What is asked: Set down the lines from the one containing "Continue the Blender" to the one containing "tag(o, lab, 'twig')", both lines included, exactly as they stand and with no other lines.
-- BEGIN Supplied material --
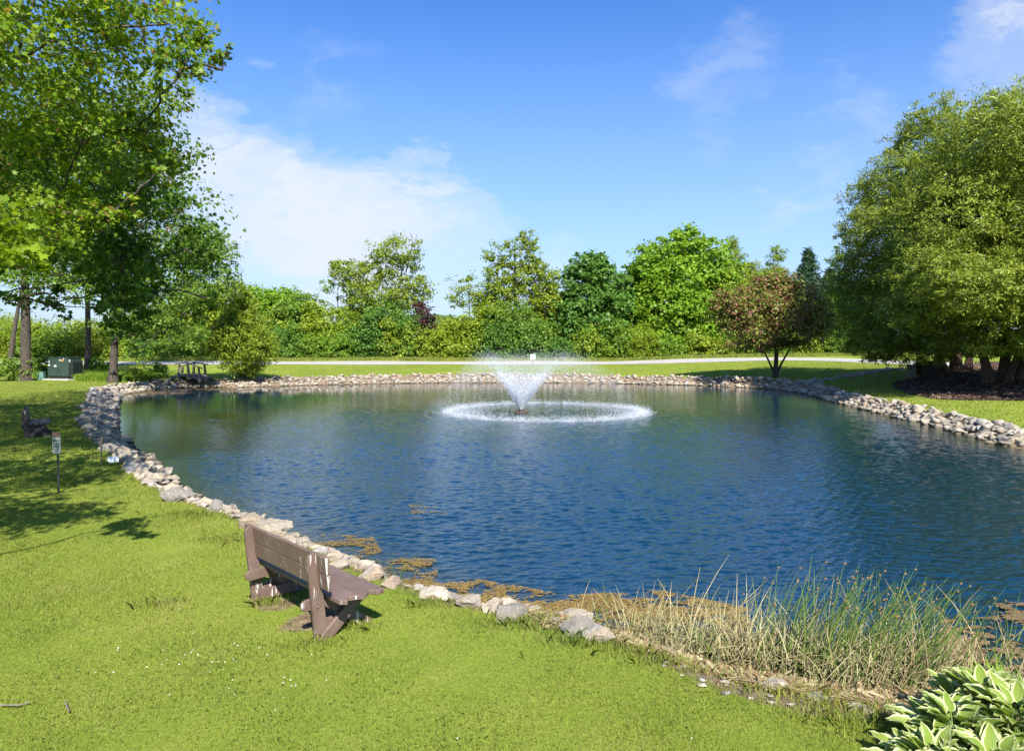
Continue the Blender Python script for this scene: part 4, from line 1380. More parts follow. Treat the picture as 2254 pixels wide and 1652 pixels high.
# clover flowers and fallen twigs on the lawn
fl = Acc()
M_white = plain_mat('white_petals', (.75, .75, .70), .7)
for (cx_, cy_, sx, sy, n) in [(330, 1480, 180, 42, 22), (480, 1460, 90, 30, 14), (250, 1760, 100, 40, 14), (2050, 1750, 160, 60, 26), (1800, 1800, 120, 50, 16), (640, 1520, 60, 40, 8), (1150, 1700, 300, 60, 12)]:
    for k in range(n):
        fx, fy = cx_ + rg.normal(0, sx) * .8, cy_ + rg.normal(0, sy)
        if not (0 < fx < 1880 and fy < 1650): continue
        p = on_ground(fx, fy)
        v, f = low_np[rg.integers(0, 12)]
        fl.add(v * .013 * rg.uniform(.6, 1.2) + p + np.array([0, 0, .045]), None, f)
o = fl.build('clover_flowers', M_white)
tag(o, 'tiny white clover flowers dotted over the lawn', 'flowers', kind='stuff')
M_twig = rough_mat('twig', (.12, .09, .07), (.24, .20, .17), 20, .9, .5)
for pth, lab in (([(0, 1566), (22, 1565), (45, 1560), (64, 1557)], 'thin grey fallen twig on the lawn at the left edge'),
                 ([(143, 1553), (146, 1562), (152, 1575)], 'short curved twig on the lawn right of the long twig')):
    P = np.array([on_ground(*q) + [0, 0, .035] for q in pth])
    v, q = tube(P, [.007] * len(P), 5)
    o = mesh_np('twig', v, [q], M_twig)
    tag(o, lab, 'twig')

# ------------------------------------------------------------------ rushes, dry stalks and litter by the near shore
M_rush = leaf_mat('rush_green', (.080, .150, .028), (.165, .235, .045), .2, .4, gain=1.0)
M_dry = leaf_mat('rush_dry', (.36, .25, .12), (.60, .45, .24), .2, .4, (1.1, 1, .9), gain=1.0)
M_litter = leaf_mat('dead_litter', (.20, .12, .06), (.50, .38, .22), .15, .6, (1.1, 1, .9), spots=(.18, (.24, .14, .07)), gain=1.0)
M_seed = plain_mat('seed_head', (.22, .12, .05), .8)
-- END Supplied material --
-- BEGIN Supplied material --
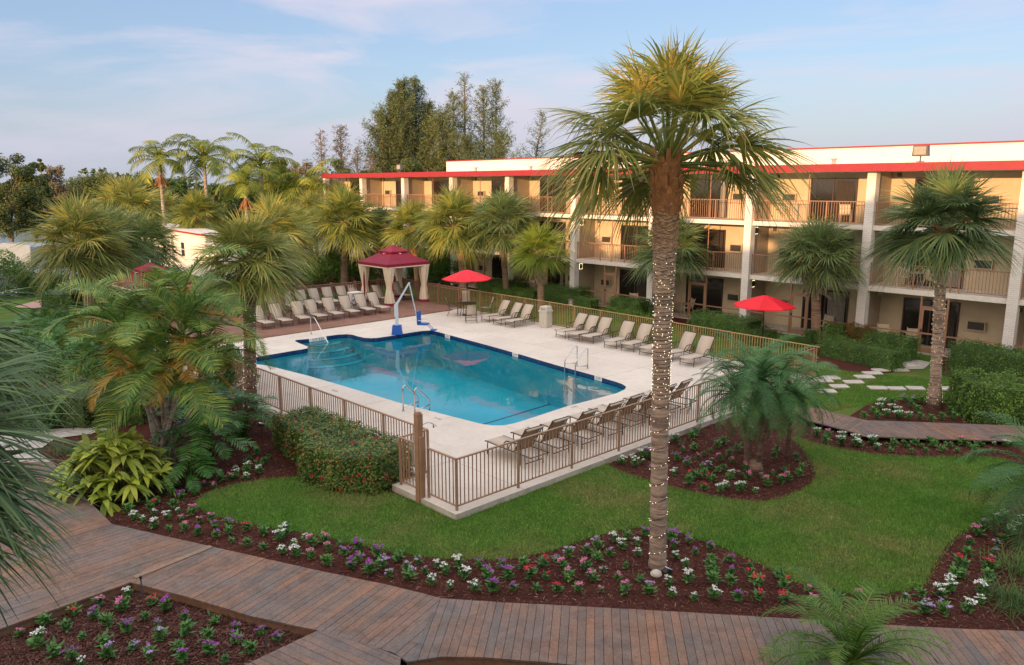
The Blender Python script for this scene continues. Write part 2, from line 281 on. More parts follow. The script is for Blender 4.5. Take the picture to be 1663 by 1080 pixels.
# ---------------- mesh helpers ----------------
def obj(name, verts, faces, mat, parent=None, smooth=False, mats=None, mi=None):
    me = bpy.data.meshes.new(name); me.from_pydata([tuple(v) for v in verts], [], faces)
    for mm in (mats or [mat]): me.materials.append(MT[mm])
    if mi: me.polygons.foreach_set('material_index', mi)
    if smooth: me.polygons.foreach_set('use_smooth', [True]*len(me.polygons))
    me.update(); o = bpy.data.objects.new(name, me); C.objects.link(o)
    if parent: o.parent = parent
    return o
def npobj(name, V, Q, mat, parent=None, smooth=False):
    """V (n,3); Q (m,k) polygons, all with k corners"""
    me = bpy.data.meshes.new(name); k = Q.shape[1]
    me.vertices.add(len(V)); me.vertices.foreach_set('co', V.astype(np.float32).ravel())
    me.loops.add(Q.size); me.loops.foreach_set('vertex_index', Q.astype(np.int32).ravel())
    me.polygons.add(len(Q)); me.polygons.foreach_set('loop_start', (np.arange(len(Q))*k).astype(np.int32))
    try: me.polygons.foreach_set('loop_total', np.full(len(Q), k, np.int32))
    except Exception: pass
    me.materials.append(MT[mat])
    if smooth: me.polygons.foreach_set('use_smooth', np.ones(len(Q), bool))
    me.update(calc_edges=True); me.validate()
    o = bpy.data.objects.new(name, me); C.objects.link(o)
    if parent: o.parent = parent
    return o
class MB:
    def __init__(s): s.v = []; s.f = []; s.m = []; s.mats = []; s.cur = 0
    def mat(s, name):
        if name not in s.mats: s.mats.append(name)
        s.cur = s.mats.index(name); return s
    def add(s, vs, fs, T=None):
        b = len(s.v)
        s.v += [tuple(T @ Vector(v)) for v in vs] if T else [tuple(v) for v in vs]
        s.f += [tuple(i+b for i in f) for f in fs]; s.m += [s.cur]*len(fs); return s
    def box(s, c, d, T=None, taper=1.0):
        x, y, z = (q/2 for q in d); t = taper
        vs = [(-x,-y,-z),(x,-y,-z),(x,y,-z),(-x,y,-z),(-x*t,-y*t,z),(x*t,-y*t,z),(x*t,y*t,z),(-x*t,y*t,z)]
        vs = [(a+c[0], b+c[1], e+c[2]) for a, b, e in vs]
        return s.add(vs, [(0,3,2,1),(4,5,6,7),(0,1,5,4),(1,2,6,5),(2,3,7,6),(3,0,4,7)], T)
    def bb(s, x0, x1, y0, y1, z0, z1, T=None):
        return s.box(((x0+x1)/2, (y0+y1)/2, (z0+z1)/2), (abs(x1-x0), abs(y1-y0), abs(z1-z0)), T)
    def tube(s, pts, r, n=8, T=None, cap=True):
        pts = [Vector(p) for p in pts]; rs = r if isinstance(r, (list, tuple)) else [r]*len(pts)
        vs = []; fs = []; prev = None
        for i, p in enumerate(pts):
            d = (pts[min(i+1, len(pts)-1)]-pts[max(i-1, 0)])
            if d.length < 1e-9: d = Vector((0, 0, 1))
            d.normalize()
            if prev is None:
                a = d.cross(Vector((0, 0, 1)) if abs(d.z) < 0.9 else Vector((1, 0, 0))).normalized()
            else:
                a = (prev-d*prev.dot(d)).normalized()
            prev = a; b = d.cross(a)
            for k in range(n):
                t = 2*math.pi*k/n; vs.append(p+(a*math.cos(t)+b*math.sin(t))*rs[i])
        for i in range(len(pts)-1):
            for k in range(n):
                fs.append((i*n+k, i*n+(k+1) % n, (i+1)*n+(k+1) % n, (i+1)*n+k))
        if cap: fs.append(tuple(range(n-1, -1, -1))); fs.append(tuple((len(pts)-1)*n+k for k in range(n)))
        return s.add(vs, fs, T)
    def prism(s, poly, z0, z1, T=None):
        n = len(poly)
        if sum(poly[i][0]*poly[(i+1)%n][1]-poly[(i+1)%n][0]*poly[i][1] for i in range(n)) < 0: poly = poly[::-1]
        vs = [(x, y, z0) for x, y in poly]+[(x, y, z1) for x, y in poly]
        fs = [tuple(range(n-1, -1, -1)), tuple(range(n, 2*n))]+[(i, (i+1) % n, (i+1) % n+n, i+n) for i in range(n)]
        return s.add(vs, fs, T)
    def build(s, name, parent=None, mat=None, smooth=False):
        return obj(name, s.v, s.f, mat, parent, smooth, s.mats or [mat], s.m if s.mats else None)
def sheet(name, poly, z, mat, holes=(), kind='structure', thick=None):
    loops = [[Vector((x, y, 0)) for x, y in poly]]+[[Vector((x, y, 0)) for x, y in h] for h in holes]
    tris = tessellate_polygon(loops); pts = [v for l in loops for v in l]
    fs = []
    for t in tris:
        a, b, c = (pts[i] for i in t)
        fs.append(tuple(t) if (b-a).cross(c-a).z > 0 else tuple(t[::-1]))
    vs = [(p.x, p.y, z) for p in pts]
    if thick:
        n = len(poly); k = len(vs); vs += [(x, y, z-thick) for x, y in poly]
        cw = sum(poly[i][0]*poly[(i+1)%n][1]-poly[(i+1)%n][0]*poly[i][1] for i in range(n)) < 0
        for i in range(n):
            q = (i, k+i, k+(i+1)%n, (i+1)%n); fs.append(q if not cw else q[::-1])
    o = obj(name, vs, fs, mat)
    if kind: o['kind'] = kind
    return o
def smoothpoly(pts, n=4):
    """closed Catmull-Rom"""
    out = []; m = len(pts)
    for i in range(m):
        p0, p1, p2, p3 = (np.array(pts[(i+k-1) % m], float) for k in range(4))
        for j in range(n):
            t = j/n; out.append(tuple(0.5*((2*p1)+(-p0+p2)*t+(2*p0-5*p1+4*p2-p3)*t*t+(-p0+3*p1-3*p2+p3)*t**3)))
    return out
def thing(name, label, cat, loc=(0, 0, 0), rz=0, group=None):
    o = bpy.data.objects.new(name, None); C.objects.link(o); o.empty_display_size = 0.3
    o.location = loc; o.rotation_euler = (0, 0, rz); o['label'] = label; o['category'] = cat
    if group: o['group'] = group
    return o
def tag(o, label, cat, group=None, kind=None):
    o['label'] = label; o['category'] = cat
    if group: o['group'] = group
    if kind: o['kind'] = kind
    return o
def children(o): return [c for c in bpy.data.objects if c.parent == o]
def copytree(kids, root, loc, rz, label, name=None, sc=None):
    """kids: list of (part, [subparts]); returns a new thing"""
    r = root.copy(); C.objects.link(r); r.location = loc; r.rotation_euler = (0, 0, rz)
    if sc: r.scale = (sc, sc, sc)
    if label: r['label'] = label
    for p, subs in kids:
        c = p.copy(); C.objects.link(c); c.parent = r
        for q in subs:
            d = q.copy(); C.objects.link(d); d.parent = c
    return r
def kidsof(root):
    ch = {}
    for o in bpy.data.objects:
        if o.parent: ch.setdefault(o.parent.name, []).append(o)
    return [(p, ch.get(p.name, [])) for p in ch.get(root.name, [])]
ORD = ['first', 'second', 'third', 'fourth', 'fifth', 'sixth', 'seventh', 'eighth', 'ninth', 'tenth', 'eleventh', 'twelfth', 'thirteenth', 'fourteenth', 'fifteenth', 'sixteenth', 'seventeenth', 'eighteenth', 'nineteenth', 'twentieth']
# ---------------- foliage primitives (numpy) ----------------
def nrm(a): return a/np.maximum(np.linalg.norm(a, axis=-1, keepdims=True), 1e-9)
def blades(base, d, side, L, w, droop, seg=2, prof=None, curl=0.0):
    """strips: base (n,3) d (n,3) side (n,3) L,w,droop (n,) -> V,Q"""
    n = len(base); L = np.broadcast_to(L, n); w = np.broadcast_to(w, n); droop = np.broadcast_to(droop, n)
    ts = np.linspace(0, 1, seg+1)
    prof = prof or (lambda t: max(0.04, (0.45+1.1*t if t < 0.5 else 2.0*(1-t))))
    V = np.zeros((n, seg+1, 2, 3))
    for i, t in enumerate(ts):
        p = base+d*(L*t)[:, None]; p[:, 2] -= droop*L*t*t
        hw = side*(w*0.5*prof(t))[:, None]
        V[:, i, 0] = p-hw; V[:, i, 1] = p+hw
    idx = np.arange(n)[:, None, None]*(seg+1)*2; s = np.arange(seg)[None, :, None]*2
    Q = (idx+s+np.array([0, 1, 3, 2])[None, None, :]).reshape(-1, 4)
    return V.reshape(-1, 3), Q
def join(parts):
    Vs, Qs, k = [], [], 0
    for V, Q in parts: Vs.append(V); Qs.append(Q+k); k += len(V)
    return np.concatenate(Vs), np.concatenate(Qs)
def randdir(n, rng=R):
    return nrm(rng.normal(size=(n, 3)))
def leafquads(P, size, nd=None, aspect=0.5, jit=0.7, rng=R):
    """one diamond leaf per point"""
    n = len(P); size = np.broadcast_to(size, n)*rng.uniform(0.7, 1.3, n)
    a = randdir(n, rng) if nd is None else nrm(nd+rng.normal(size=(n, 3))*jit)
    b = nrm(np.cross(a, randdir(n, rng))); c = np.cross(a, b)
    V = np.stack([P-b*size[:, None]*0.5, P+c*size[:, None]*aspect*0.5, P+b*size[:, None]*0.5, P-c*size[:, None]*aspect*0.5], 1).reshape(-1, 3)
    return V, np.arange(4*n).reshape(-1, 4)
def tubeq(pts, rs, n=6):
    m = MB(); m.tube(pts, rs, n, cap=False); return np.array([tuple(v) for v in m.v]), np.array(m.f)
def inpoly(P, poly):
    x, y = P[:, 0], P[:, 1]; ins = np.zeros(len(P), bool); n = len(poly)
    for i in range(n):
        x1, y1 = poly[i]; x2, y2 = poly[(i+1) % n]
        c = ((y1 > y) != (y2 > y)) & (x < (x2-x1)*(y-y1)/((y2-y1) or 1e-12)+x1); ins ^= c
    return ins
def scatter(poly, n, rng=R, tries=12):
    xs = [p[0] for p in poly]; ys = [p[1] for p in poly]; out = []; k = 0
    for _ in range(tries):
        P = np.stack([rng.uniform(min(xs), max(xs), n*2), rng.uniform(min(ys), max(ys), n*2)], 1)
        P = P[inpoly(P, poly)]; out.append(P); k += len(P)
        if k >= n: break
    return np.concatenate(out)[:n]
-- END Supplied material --
-- BEGIN Supplied material --
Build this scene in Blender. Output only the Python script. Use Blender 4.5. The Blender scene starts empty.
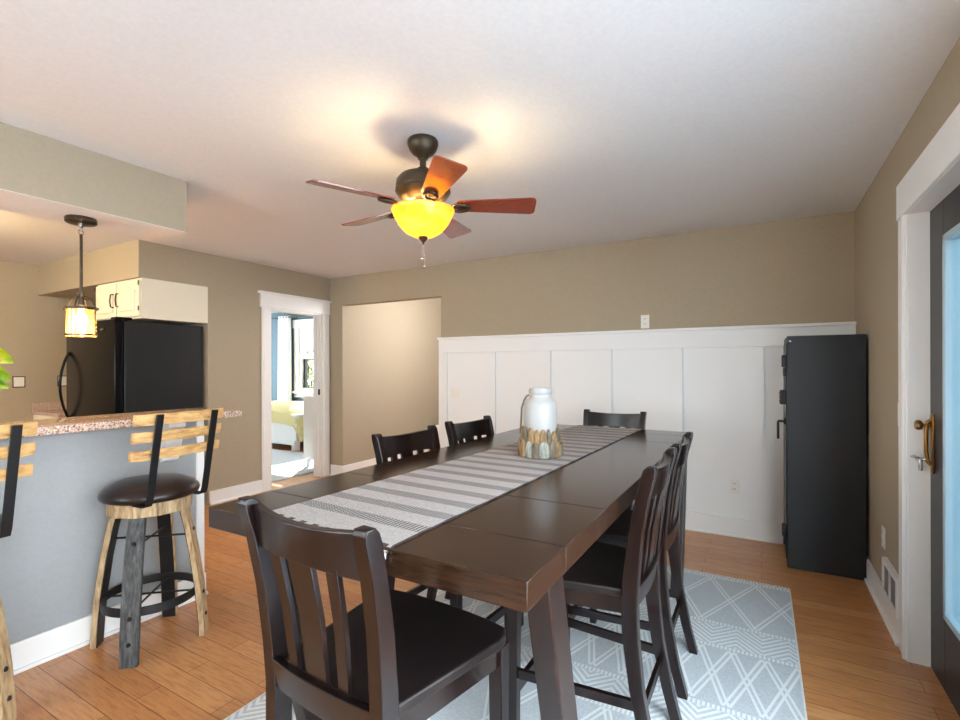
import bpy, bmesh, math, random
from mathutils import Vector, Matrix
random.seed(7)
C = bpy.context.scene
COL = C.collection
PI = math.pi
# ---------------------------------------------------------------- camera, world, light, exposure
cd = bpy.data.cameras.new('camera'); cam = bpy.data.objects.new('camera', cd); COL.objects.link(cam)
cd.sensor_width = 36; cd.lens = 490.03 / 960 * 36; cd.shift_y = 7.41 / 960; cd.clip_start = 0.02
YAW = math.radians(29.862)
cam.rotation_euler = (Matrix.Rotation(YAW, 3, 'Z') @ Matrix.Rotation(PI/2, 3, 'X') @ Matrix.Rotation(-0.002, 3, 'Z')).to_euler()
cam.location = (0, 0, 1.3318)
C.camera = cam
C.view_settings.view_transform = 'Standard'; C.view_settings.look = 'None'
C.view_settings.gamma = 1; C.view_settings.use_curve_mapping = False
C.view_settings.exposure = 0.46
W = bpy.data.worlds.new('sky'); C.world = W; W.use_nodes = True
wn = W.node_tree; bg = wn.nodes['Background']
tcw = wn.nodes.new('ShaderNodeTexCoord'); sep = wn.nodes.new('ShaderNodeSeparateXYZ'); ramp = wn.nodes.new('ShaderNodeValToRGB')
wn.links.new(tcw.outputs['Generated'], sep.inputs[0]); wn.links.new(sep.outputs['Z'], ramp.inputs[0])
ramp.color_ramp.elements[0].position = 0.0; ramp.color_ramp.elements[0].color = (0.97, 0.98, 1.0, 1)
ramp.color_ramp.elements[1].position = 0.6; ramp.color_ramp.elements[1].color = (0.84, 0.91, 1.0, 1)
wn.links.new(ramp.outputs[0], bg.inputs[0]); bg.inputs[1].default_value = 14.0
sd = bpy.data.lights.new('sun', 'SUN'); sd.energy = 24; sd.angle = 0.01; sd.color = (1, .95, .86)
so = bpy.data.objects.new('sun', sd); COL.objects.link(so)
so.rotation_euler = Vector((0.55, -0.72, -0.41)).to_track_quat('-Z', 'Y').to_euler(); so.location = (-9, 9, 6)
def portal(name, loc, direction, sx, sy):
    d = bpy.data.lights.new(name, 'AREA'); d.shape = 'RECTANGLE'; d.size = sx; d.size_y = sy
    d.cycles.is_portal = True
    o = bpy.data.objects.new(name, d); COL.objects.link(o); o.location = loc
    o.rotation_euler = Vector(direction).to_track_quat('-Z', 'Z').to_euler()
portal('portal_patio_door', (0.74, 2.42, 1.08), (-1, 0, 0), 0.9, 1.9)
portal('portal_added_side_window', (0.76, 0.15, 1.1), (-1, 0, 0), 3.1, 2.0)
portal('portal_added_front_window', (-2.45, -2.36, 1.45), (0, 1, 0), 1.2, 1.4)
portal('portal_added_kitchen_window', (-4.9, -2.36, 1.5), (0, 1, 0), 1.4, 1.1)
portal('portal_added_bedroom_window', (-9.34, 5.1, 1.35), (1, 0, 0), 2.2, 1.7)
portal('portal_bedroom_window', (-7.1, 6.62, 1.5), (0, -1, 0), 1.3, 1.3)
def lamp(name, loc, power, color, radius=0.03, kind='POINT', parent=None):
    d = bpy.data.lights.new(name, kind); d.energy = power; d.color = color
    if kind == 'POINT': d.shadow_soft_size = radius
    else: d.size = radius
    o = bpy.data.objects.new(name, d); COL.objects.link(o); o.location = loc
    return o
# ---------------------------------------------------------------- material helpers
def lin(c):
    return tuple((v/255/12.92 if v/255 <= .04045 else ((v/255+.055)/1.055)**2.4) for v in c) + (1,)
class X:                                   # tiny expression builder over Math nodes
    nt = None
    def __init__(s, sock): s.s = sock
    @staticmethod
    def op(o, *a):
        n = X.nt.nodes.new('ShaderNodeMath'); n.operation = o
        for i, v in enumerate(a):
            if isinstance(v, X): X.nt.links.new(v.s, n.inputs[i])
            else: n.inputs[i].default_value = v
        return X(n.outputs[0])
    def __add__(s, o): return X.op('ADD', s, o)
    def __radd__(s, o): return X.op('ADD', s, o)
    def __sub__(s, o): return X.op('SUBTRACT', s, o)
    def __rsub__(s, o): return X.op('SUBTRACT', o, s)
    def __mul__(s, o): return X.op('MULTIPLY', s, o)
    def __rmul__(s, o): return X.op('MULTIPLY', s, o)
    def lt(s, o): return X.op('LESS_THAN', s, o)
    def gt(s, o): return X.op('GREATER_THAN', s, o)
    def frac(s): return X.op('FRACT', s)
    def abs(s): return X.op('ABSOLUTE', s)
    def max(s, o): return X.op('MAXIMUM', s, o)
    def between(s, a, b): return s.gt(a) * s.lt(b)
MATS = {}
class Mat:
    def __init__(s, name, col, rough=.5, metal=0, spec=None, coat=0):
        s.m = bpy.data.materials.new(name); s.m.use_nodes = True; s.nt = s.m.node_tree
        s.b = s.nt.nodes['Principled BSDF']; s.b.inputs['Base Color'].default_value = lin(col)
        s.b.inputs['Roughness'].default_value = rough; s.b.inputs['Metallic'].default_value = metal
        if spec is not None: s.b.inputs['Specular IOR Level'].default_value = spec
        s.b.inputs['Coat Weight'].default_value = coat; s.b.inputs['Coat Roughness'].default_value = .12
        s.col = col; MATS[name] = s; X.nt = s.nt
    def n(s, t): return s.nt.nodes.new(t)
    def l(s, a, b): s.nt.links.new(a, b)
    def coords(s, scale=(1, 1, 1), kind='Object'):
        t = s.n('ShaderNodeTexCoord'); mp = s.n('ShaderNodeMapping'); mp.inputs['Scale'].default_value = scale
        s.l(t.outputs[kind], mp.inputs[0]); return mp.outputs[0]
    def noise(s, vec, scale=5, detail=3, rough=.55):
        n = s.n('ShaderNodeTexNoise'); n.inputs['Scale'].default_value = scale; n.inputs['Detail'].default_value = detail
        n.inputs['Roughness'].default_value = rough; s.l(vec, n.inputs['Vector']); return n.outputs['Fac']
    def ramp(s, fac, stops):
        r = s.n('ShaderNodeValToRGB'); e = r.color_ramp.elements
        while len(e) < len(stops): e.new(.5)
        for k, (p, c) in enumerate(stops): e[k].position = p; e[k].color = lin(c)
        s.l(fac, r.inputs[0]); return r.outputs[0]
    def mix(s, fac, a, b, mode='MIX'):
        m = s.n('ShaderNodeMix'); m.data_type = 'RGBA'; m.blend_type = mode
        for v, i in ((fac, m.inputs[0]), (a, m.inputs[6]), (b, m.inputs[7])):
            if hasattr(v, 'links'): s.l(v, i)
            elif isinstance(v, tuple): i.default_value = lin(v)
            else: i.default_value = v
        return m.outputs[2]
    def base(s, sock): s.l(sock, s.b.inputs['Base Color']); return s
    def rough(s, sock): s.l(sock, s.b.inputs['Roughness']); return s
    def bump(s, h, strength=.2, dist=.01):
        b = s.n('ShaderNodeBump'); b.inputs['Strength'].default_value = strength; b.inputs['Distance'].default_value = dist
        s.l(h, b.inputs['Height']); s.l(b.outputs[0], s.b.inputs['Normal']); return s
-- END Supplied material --
Solution to the problem:
Continue the Blender Python script for this scene: part 4, from line 1380. More parts follow. Treat the picture as 2254 pixels wide and 1652 pixels high.
# clover flowers and fallen twigs on the lawn
fl = Acc()
M_white = plain_mat('white_petals', (.75, .75, .70), .7)
for (cx_, cy_, sx, sy, n) in [(330, 1480, 180, 42, 22), (480, 1460, 90, 30, 14), (250, 1760, 100, 40, 14), (2050, 1750, 160, 60, 26), (1800, 1800, 120, 50, 16), (640, 1520, 60, 40, 8), (1150, 1700, 300, 60, 12)]:
    for k in range(n):
        fx, fy = cx_ + rg.normal(0, sx) * .8, cy_ + rg.normal(0, sy)
        if not (0 < fx < 1880 and fy < 1650): continue
        p = on_ground(fx, fy)
        v, f = low_np[rg.integers(0, 12)]
        fl.add(v * .013 * rg.uniform(.6, 1.2) + p + np.array([0, 0, .045]), None, f)
o = fl.build('clover_flowers', M_white)
tag(o, 'tiny white clover flowers dotted over the lawn', 'flowers', kind='stuff')
M_twig = rough_mat('twig', (.12, .09, .07), (.24, .20, .17), 20, .9, .5)
for pth, lab in (([(0, 1566), (22, 1565), (45, 1560), (64, 1557)], 'thin grey fallen twig on the lawn at the left edge'),
                 ([(143, 1553), (146, 1562), (152, 1575)], 'short curved twig on the lawn right of the long twig')):
    P = np.array([on_ground(*q) + [0, 0, .035] for q in pth])
    v, q = tube(P, [.007] * len(P), 5)
    o = mesh_np('twig', v, [q], M_twig)
    tag(o, lab, 'twig')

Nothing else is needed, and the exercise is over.